The process goes like this:  put a front end loader bucket of chicken manure in my H&S manure spreader - as shown in photo 1.

You can see part of one of 2 huge piles of chicken manure to the right.

Then: add a bucket load of my compost - as in photo 2.

I started out with a similarly huge pile of compost.  It's mainly made from the waste hay and cow manure we clean out of the Feed Yard.  But everything else I can get that is compostable also goes in.

To the left of photo 1 is the stack of urban green waste.  We're in the process of working out whether the effort required to remove non-compostable garbage is worthwhile.

Then:  drive to the paddock where you want to spread the material.  Then engage the ground drive - as you can see me doing in photo 3.

The ground drive works from the wheels of the manure spreader.  It makes the beater you can see to the right spin around - and, at the same time, an apron in the bottom of the spreader drags the material back onto the beater blades.

I'm pulling the spreader with a Polaris  Ranger with a 700 cc engine - which is about the minimum it needs.  Using the Ranger rather than the tractor is quicker for me - and reduces the weight of the traffic on the pasture.

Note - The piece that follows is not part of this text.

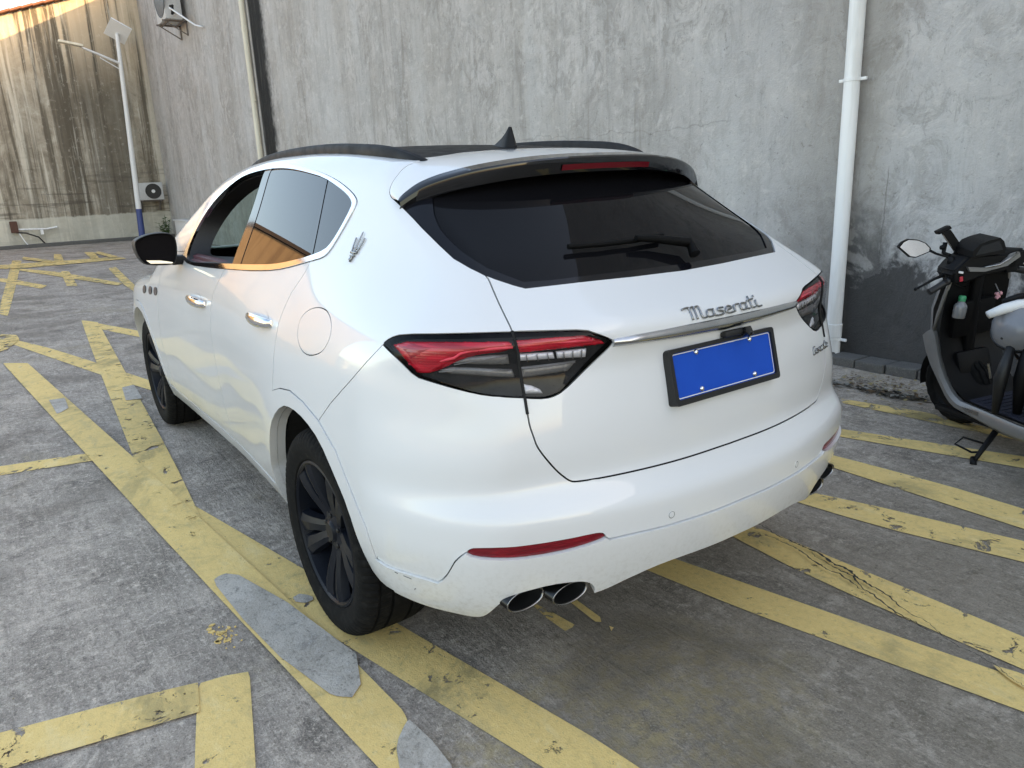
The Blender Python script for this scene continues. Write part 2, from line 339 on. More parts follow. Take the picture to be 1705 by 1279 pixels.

The paddock I'm spreading onto was cell grazed about 3 weeks ago.  Cell grazing is a process where the cows get a measured amount of pasture each day - before moving onto a fresh piece of pasture the following day.

It results in much better utilisation of pasture - and faster re-growth.  When done well it can result in 2, 3 or 4 times the pasture production of the traditional set stocking system.

It is made possible by single wire electric fencing. I have this paddock divided into 4 strips that allow the cattle to get back to the trough - and to some shade. 

If I was following absolute best practise,  I would have a backing wire that keeps them off yesterday's area - and provide some sort of movable water system.  I'm still thinking about how to do this.

The final photo shows the spreader spreading.  I simply put it in low gear and drive along at walking speed until, after 120 or 130 metres it starts throwing the last of the load up into the air - and, if the wind is blowing in the wrong direction, back onto me.

The spreader has a capacity of 80 cubic feet.  This tells you where it comes from ... the only place that doesn't use the metric system.  In any case, that is 2.25 cubic metres - and I estimate that it covers around 500 square metres.  So, following this, I will put out 50 cubic metres per hectare.

It's going to take me a while to cover the farm, but that is the aim.